# [Exercise]
Everything in the data should be repeated exactly, save for the images.
━━━ Dataset content
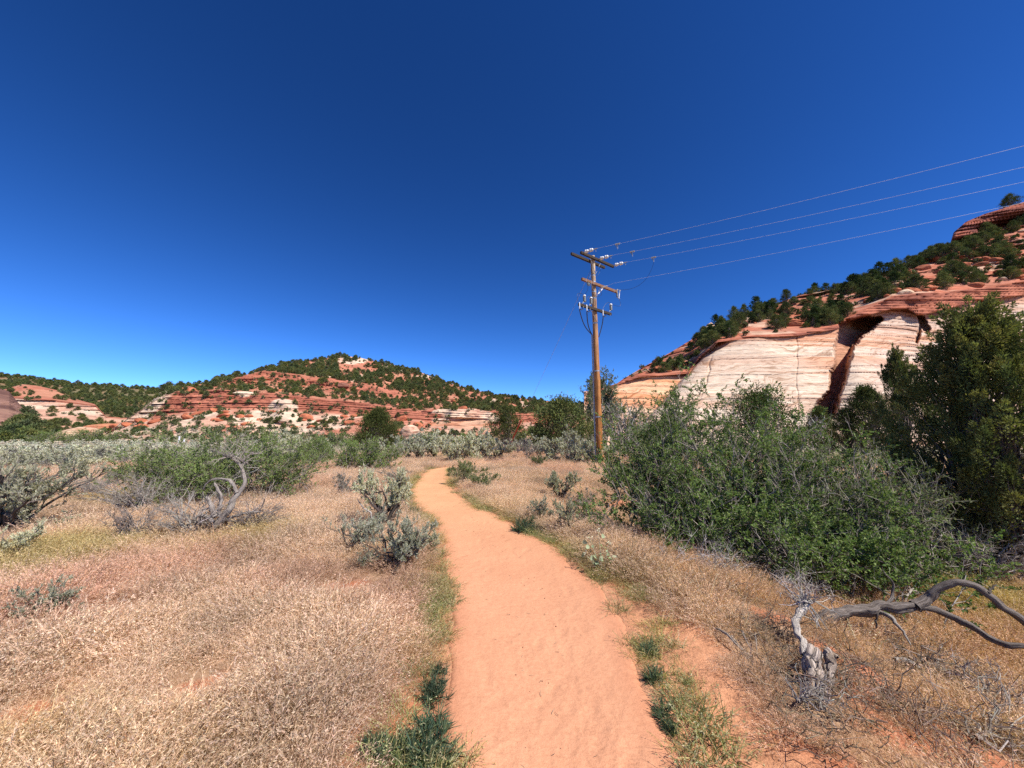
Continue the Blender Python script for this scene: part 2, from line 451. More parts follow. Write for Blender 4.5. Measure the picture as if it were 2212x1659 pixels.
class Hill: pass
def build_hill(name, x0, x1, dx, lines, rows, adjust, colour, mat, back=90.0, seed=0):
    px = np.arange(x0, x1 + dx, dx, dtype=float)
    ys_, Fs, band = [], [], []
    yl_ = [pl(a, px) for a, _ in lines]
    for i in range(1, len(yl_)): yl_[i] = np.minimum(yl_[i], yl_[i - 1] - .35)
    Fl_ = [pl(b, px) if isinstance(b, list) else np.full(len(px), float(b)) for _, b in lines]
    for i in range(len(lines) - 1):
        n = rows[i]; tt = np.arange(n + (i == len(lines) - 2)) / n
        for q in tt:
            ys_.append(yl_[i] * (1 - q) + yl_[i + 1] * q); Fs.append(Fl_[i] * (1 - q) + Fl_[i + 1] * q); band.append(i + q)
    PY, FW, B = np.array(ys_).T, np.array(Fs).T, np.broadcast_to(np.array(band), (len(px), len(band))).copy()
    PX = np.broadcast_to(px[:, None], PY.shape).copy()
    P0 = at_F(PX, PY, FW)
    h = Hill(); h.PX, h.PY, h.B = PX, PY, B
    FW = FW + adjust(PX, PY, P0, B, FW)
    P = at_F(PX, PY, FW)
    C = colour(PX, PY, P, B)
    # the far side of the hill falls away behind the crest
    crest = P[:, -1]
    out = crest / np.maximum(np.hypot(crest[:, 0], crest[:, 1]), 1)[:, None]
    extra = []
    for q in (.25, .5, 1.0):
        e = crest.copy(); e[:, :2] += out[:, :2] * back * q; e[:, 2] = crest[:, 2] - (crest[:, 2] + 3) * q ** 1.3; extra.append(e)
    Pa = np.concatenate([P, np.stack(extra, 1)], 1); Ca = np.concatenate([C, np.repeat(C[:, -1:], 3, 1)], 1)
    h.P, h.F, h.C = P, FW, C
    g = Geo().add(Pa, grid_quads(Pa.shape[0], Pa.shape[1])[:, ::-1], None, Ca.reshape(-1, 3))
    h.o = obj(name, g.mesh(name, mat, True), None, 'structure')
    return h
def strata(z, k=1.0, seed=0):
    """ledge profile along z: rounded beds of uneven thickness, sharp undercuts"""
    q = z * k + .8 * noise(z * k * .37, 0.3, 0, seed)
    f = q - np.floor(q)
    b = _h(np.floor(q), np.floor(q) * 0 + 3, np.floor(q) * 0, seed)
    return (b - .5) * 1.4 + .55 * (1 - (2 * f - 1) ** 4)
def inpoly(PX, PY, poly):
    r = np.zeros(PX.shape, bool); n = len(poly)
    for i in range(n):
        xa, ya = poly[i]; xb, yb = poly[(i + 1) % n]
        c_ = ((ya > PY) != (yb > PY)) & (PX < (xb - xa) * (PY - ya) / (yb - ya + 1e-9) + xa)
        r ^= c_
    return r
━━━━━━
# [Result of the task]
Continue the Blender Python script for this scene: part 2, from line 451. More parts follow. Write for Blender 4.5. Measure the picture as if it were 2212x1659 pixels.
class Hill: pass
def build_hill(name, x0, x1, dx, lines, rows, adjust, colour, mat, back=90.0, seed=0):
    px = np.arange(x0, x1 + dx, dx, dtype=float)
    ys_, Fs, band = [], [], []
    yl_ = [pl(a, px) for a, _ in lines]
    for i in range(1, len(yl_)): yl_[i] = np.minimum(yl_[i], yl_[i - 1] - .35)
    Fl_ = [pl(b, px) if isinstance(b, list) else np.full(len(px), float(b)) for _, b in lines]
    for i in range(len(lines) - 1):
        n = rows[i]; tt = np.arange(n + (i == len(lines) - 2)) / n
        for q in tt:
            ys_.append(yl_[i] * (1 - q) + yl_[i + 1] * q); Fs.append(Fl_[i] * (1 - q) + Fl_[i + 1] * q); band.append(i + q)
    PY, FW, B = np.array(ys_).T, np.array(Fs).T, np.broadcast_to(np.array(band), (len(px), len(band))).copy()
    PX = np.broadcast_to(px[:, None], PY.shape).copy()
    P0 = at_F(PX, PY, FW)
    h = Hill(); h.PX, h.PY, h.B = PX, PY, B
    FW = FW + adjust(PX, PY, P0, B, FW)
    P = at_F(PX, PY, FW)
    C = colour(PX, PY, P, B)
    # the far side of the hill falls away behind the crest
    crest = P[:, -1]
    out = crest / np.maximum(np.hypot(crest[:, 0], crest[:, 1]), 1)[:, None]
    extra = []
    for q in (.25, .5, 1.0):
        e = crest.copy(); e[:, :2] += out[:, :2] * back * q; e[:, 2] = crest[:, 2] - (crest[:, 2] + 3) * q ** 1.3; extra.append(e)
    Pa = np.concatenate([P, np.stack(extra, 1)], 1); Ca = np.concatenate([C, np.repeat(C[:, -1:], 3, 1)], 1)
    h.P, h.F, h.C = P, FW, C
    g = Geo().add(Pa, grid_quads(Pa.shape[0], Pa.shape[1])[:, ::-1], None, Ca.reshape(-1, 3))
    h.o = obj(name, g.mesh(name, mat, True), None, 'structure')
    return h
def strata(z, k=1.0, seed=0):
    """ledge profile along z: rounded beds of uneven thickness, sharp undercuts"""
    q = z * k + .8 * noise(z * k * .37, 0.3, 0, seed)
    f = q - np.floor(q)
    b = _h(np.floor(q), np.floor(q) * 0 + 3, np.floor(q) * 0, seed)
    return (b - .5) * 1.4 + .55 * (1 - (2 * f - 1) ** 4)
def inpoly(PX, PY, poly):
    r = np.zeros(PX.shape, bool); n = len(poly)
    for i in range(n):
        xa, ya = poly[i]; xb, yb = poly[(i + 1) % n]
        c_ = ((ya > PY) != (yb > PY)) & (PX < (xb - xa) * (PY - ya) / (yb - ya + 1e-9) + xa)
        r ^= c_
    return r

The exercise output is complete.